6.  Will the IRS require submissions every year to cover all pension law changes passed by state legislatures?

No.  Amendments or a summary of the amendments, as described in Q&A 1 above, should only be submitted to the IRS when an application is made for a determination letter. Individually designed plans should submit an application once every five years, on-cycle (see Revenue Procedure 2007-44).

7.  Are a determination letter and a private letter ruling redundant?

No. A determination letter provides reliance on the form of the plan. A private letter ruling interprets and applies the tax laws to a taxpayer’s specific set of facts, but does not generally address the terms of a plan.

8.  When do governmental plans need to comply with the final regulations regarding permissible normal retirement ages? 
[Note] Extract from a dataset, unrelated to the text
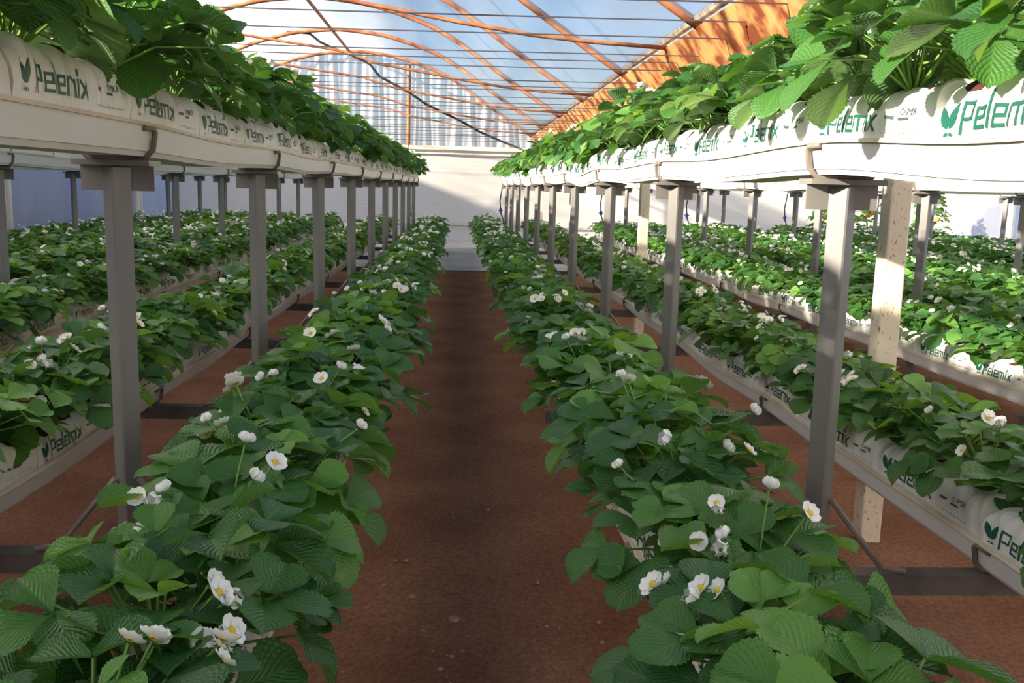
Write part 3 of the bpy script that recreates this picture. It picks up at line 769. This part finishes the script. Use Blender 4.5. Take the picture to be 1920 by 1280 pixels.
for lf, st, fl in CV:
    V = np.concatenate(lf.v); Fc = np.array([g for l in lf.f for g in l]); U = np.concatenate(lf.uv); T = np.concatenate(lf.t); CN.append((V, Fc, U, T, fl))
SP = 3.0/7
slots = []
rp = random.Random(77)
for key, (x, z, a, y0, y1, s_, words) in ROWS.items():
    lo = math.ceil((y0+.3-Z0*S)/SP); hi = int((y1-.2-Z0*S)/SP)
    for k in range(lo, hi):
        y = Z0*S+(k+.5)*SP
        yy = y+rp.uniform(-.07, .07); xx = x+rp.uniform(-.045, .045)+(.035 if k % 2 else -.035)
        if key[:2] in ('L2', 'L3', 'L4'): xx -= s_*.055
        zz = z+sag(key, yy)+.295
        pr_ = project(xx, yy, zz+.15)
        vis = pr_ is not None and -170 < pr_[0] < 2090 and -180 < pr_[1] < 1500
        hidden = key in ('u2L', 'u3L', 'u2R', 'u3R', 'u4R')
        size = (1/pr_[2]) if (vis and not hidden) else 0
        if key in ('L4L', 'L5L', 'L6L', 'L5R', 'L6R', 'L7R', 'L8R', 'L9R'): size *= .8
        slots.append((size, key, y, xx, yy, zz))
slots.sort(key=lambda t: -t[0])
indiv = [q for q in slots[:298] if q[0] > 0]; rest = slots[len(indiv):]
NUM = 'no one two three four five six'.split()
for size, key, ys_, xx, yy, zz in indiv:
    d = 1/size; lod = ('U' if key[0] == 'u' else '')+('A' if d < 8 else 'B')
    vi = rp.randrange(len(VAR[lod])); lf, st, fl = VAR[lod][vi]
    r = bpy.data.objects.new('strawberry_plant', None); C.objects.link(r); r.location = W(xx, yy, zz); r.empty_display_size = .03
    sc_ = rp.uniform(.90, 1.12)*(.92 if key[:2] in ('L2', 'L3') else 1)
    r.rotation_euler = (rp.uniform(-.08, .08), rp.uniform(-.08, .08), rp.uniform(0, 6.28)); r.scale = (sc_, sc_, sc_*rp.uniform(.9, 1.08))
    for me, nm in ((lf, 'foliage'), (st, 'stems')):
        c = bpy.data.objects.new(nm, me); C.objects.link(c); c.parent = r
    for (p, nm, kd, fs) in fl:
        q = nm.to_track_quat('Z', 'Y').to_euler()
        o = bpy.data.objects.new('flower', FL[kd][0 if d < 9 else 2]); C.objects.link(o); o.parent = r
        o.location = p*K; o.rotation_euler = q; o.scale = (fs,)*3
        if d < 9 and kd != 3:
            c = bpy.data.objects.new('flower_centre', FL[kd][1]); C.objects.link(c); c.parent = o
    nf = len(fl); fw_ = ('with one white flower' if nf == 1 else 'with %s white flowers' % NUM[nf]) if nf else 'without flowers'
    words = ROWS[key][6].replace('upper trough on the', 'upper trough on')
    tag(r, 'strawberry plant %s, %s, %s' % (fw_, bay_label(ys_, 7), words), 'strawberry plant', 'strawberry plants in the '+ROWS[key][6])
# the remaining far and hidden plants: one mass
SL = []; SF = []; SU = []; ST = []; nv = 0; fm = MB()
Rm = np.random.default_rng(3)
FN = [(np.concatenate(b_[3].v), [g for l in b_[3].f for g in l], b_[3].m) for b_ in FL]
for size, key, ys_, xx, yy, zz in rest:
    V, Fc, U, T, fl = CN[Rm.integers(len(CN))]
    a = Rm.uniform(0, 6.28); c, s_ = math.cos(a), math.sin(a); q = Rm.uniform(.9, 1.15)
    R = np.array([[c, -s_, 0], [s_, c, 0], [0, 0, 1]])*q
    SL.append(V@R.T+np.array([xx, yy, zz])); SF.append(Fc+nv); SU.append(U); ST.append(np.clip(T+Rm.uniform(0, .2), 0, 1)); nv += len(V)
    if size > 0:
        for (p, nm, kd, fs) in fl:
            Q = nm.to_track_quat('Z', 'Y').to_matrix(); Bm = np.array(Q)
            Vf, Ff, Mf = FN[kd]
            W_ = (Vf*fs*1.0)@Bm.T+np.array(p); W_ = W_@R.T+np.array([xx, yy, zz])
            mats_ = np.concatenate([np.full(cn, mi) for mi, cn in Mf])
            for mi in (0, 2):
                ff = [Ff[i] for i in np.nonzero(mats_ == mi)[0]]
                if ff: fm.add(W_, ff, mi)
big = MB(); org = np.array([6, 24, -1.2])
Vb = (np.concatenate(SL)-org)*K; Fb = np.concatenate(SF).astype(np.int32)
me = bpy.data.meshes.new('strawberry_plants'); me.vertices.add(len(Vb)); me.vertices.foreach_set('co', Vb.ravel())
me.loops.add(Fb.size); me.loops.foreach_set('vertex_index', Fb.ravel()); me.polygons.add(len(Fb))
me.polygons.foreach_set('loop_start', np.arange(len(Fb))*4); me.polygons.foreach_set('loop_total', np.full(len(Fb), 4)); me.polygons.foreach_set('use_smooth', np.full(len(Fb), True))
Ub = np.concatenate(SU); ul = me.uv_layers.new(name='UVMap'); ul.data.foreach_set('uv', Ub[Fb.ravel()].ravel())
at = me.attributes.new('tone', 'FLOAT', 'POINT'); at.data.foreach_set('value', np.concatenate(ST)); me.materials.append(M['leaf']); me.update(calc_edges=True)
mass = bpy.data.objects.new('strawberry_plants', me); C.objects.link(mass); mass.location = W(*org)
tag(mass, 'dense green strawberry plants filling the distant ends and outer rows', 'strawberry plants', kind='stuff')
if fm.n:
    fo = fm.build('blossoms', [M['petal'], M['calyx'], M['yellow']], parent=mass, loc=tuple(org)); tag(fo, kind='stuff')

# ------------------------------------------------------------------ hoses lying on the bars, risers, tomatoes, stones
for x, w_ in ((-1.78, 'left'), (1.84, 'right')):
    mb = MB(); tube(mb, [(x+.012*math.sin(y*2), y, BZ+.022-.035*abs(math.sin(PI*(y/S-Z0)))) for y in np.linspace(8.0, 31, 100)], .012, 6)
    tag(mb.build('irrigation_hose', M['hose'], smooth=True, loc=(x, 31, BZ)), 'black irrigation hose lying along the crossbars behind the %s posts' % w_, 'hose', 'hoses along the crossbars')
for i, (x, w_) in enumerate(((-1.50, 'left upper trough'), (1.50, 'right upper trough'), (-4.5, 'second left upper trough'), (4.85, 'second right upper trough'), (7.75, 'third right upper trough'), (11.1, 'fourth right upper trough'))):
    p = empty('riser_tube', (x, 31.3, -1.5))
    sg = -1 if x > 0 else 1
    mb = MB(); tube(mb, [(x, 31.35, TZ+.13), (x-.03+.0*sg, 31.45, TZ-.05), (x-.10, 31.45, -.45), (x-.06, 31.45, -.85), (x+.06, 31.4, -1.2), (x+.1, 31.35, -2.1)], .02, 6)
    mb.build('tube', M['hose'], parent=p, smooth=True, loc=(x, 31.3, -1.5))
    mb = MB(); tube(mb, [(x-.07, 31.45, -.70), (x-.07, 31.45, -.84)], .045, 8); box(mb, x-.15, x+.01, 31.42, 31.48, -.78, -.75)
    mb.build('valve', M['valve'], parent=p, loc=(x, 31.3, -1.5))
    tag(p, 'thin black tube with blue valve, end of %s' % w_, 'tube', 'risers at the ends of the troughs')
for i, (x, y, h, w_) in enumerate(((12.6, 31.8, 1.5, 'shortest and farthest left of the three, behind the cream post'), (14.3, 32.4, 1.75, 'between the other two'), (16.2, 31.6, 1.85, 'largest, nearest the right wall'))):
    p = empty('tomato_plant', (x, y, -2.1)); o = (x, y, -2.1); rs = random.Random(50+i)
    st = MB(); lf = MB(); top = -.95+h*.62
    pts = [(x+.1*math.sin(q*4+i), y, -2.1+(top+2.1)*q) for q in np.linspace(0, 1, 10)]; tube(st, pts, .03, 6)
    for k in range(46):
        q = rs.uniform(.42, 1.0); b0 = Vector(pts[int(q*9)]); a = rs.uniform(0, 2*PI); r = rs.uniform(.2, .6)*(1.25-q*.5)
        tip = b0+Vector((math.cos(a)*r, math.sin(a)*r, rs.uniform(-.1, .15))); tube(st, [b0, b0.lerp(tip, .5)+Vector((0, 0, .05)), tip], .012, 4)
        add_leaf(lf, tip, (math.cos(a), math.sin(a), -.6), (math.cos(a)*.5, math.sin(a)*.5, 1), rs.uniform(.16, .26), 6, 2, rs, rs.uniform(.3, .9))
    st.build('stem', M['stem'], parent=p, loc=o); lf.build('foliage', M['leaf'], parent=p, smooth=True, loc=o)
    if i != 2 or True:
        for k in range(2):
            mb = MB(); n = 10; cx, cy, cz = x+rs.uniform(-.25, .1), y-.35, -.62+rs.uniform(-.1, .15); V = []
            for a_ in range(7):
                th = PI*a_/6
                for b_ in range(n): V.append((cx+.085*math.sin(th)*math.cos(2*PI*b_/n), cy+.085*math.sin(th)*math.sin(2*PI*b_/n), cz+.075*math.cos(th)))
            mb.add(V, [(a_*n+b_, (a_+1)*n+b_, (a_+1)*n+(b_+1) % n, a_*n+(b_+1) % n) for a_ in range(6) for b_ in range(n)])
            mb.build('tomato', M['tomato'], parent=p, smooth=True, loc=o)
    tag(p, 'tall leafy tomato plant, '+w_, 'tomato plant', 'tomato plants beyond the right rows')

def at_ground(px, py):
    r = ray(px, py); h = 2.35
    for _ in range(4): p = r*(h/-r.z); h = -gz(p.y)
    return p
STN = [(850, 1165, .030, 'largest dark'), (772, 1120, .022, 'tan'), (915, 957, .016, 'pale'), (761, 1052, .016, 'pale'), (743, 1052, .012, 'small pale'), (1127, 1206, .016, 'orange tan'), (847, 1232, .014, 'pale'),
       (867, 1223, .014, 'brown'), (826, 1255, .014, 'pale'), (1024, 1176, .013, 'grey'), (720, 1098, .013, 'pale'), (702, 941, .016, 'tan'), (1122, 1168, .013, 'bluish'), (1028, 1200, .013, 'tan'), (793, 1183, .010, 'white'),
       (988, 1245, .012, 'pale'), (652, 1100, .012, 'tan'), (1007, 1093, .014, 'flat pale')]
for i, (px, py, r, w_) in enumerate(STN):
    c = at_ground(px, py); rs = random.Random(i+300); mb = MB(); V = []; n = 9
    for a_ in range(6):
        th = PI*a_/5
        for b_ in range(n):
            g = 2*PI*b_/n; j = 1+.35*noise.noise(Vector((math.cos(g)*2+i, math.sin(g)*2, th*2)))
            V.append((c.x+r*j*math.sin(th)*math.cos(g)*1.15, c.y+r*j*math.sin(th)*math.sin(g), c.z+r*.65*j*math.cos(th)+r*.35))
    mb.add(V, [(a_*n+b_, (a_+1)*n+b_, (a_+1)*n+(b_+1) % n, a_*n+(b_+1) % n) for a_ in range(5) for b_ in range(n)])
    side = 'left' if px < 790 else 'middle' if px < 960 else 'right'; dist = 'nearest part' if py > 1190 else 'near part' if py > 1060 else 'farther part'
    tag(mb.build('stone', M['stone'], smooth=True, loc=tuple(c)), '%s stone on the %s of the soil path, %s' % (w_, side, dist), 'stone', 'small stones on the soil path')
grit = MB(); rs = random.Random(8)
for k in range(1500):
    y = rs.uniform(1.2, 14)**1.0; x = rs.uniform(-.55, .72) if rs.random() < .55 else rs.choice((rs.uniform(-2.1, -.9), rs.uniform(1.05, 2.3), rs.uniform(2.6, 4.5))); r = rs.uniform(.002, .0075); z = gz(y)+.004
    z += .02*noise.noise(Vector((x*1.2, y*1.2, 0)))
    V = [(x-r, y, z), (x, y-r, z), (x+r, y, z), (x, y+r, z), (x+r*.2, y, z+r*1.1)]
    grit.add(V, [(0, 1, 4), (1, 2, 4), (2, 3, 4), (3, 0, 4)])
tag(grit.build('grit', M['stone'], loc=(0, 6, -HG)), 'fine pale grit scattered over the red soil', 'grit', kind='stuff')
The IRS and Dept. of Treasury intend to amend the final regulations to change the effective date for governmental plans to annuity starting dates that occur in plan years beginning on or after the later of:

  • January 1, 2015, or
  • the close of the first regular legislative session of the legislative body with the authority to amend the plan that begins on or after the date that is 3 months after the final regulations are published in the Federal Register (see Notice 2012-29)

Governmental plan sponsors may rely on Notice 2012-29 with respect to the extension until such time as the final regulations are so amended.
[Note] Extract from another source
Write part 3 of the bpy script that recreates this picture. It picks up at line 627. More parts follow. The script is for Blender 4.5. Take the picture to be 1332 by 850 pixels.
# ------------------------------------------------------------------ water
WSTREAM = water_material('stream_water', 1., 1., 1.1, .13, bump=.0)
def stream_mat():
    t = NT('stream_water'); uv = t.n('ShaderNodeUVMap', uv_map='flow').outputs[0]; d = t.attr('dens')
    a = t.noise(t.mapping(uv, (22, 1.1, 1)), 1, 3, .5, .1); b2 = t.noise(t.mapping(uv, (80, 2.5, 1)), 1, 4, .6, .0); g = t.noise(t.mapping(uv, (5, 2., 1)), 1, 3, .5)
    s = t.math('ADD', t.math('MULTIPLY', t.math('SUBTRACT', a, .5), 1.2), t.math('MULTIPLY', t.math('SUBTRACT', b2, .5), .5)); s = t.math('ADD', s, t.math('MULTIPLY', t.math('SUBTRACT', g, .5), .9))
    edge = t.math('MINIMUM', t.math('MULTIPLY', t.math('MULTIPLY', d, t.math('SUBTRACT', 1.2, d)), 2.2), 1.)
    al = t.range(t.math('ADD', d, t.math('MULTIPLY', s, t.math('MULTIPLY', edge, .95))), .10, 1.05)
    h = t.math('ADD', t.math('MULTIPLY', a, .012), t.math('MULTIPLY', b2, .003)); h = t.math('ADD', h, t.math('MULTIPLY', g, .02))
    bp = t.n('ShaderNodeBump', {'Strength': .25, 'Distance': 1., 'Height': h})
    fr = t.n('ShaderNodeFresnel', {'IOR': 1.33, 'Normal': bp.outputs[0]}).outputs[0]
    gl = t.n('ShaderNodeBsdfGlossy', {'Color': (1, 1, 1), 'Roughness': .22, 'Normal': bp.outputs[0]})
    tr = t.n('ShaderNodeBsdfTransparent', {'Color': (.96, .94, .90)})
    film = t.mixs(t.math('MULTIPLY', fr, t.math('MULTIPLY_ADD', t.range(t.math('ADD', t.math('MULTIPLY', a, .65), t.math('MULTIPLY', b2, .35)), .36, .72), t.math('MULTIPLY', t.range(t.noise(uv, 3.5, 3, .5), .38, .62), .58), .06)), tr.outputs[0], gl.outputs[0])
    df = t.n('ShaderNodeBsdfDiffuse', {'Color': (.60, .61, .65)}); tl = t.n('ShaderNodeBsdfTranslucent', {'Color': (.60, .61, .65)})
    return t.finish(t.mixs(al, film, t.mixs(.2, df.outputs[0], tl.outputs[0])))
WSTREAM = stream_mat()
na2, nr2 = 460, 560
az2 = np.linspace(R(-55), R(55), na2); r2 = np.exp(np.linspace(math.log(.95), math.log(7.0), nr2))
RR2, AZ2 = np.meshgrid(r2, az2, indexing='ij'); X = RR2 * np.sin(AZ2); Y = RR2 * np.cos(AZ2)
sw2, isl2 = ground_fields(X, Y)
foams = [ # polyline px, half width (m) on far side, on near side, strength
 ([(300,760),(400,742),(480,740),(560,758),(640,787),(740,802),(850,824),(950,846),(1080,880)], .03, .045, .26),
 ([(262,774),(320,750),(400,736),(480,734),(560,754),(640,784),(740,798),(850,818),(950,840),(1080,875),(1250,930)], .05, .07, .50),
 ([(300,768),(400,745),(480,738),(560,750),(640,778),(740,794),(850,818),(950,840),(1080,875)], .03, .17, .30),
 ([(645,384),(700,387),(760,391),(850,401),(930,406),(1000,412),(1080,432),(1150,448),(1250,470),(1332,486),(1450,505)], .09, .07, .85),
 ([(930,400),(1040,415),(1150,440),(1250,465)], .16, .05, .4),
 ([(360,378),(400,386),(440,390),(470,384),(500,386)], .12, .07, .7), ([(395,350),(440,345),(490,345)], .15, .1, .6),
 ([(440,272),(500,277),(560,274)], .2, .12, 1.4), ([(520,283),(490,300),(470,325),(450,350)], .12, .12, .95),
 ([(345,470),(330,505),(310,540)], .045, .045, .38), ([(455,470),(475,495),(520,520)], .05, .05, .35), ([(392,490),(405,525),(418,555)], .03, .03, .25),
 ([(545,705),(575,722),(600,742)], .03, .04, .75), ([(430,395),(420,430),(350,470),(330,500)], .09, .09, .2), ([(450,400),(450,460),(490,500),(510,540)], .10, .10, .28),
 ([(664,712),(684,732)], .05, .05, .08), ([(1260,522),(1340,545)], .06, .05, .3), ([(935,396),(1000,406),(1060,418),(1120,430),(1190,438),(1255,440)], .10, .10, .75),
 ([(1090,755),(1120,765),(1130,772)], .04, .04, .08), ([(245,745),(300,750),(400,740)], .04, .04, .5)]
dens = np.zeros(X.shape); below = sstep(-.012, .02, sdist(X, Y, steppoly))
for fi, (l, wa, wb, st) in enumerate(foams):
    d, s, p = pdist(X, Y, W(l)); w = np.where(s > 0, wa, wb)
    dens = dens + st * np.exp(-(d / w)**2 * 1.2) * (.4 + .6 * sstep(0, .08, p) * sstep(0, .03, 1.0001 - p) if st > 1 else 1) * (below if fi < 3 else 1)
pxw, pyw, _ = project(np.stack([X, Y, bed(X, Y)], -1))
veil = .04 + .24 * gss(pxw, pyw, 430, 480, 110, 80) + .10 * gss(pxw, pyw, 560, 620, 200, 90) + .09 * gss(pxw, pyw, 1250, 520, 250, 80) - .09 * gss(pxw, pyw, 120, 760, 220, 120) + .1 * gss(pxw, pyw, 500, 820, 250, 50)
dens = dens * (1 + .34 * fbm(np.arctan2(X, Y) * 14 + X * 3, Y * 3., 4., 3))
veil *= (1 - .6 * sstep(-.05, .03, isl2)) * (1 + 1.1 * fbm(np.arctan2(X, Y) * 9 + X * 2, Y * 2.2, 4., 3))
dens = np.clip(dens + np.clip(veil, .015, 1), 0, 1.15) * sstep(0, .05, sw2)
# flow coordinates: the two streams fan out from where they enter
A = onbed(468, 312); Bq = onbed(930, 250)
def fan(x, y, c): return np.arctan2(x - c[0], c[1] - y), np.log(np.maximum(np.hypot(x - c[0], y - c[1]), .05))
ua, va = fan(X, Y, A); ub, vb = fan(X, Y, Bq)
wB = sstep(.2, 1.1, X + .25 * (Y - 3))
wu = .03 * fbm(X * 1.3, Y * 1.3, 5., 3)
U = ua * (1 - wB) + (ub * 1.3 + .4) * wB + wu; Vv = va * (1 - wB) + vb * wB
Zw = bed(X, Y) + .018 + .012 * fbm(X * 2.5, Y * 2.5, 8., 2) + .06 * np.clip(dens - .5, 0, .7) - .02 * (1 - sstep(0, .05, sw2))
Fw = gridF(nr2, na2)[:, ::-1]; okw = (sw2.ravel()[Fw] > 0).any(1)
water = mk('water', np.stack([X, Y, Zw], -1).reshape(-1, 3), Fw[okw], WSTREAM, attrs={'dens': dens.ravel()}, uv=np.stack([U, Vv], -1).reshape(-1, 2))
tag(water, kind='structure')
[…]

9. What will be the expiration date on determination letters issued for governmental plans submitted during the first Cycle E?

Governmental plans were given the option to file during either the first Cycle C or Cycle E.  Since the option was treated as a one-time modification, the filing cycle for the governmental plan will generally continue to be Cycle C. This means that the determination letter issued for a governmental plan application filed during the first Cycle E will generally expire at the end of the next Cycle C (January 31, 2014). But see Governmental Plans Can Elect Second Cycle E - the IRS will extend the expiration dates on these letters to January 31, 2016 (the end of second Cycle E), if the sponsor elects Cycle E as the plan’s second remedial amendment cycle.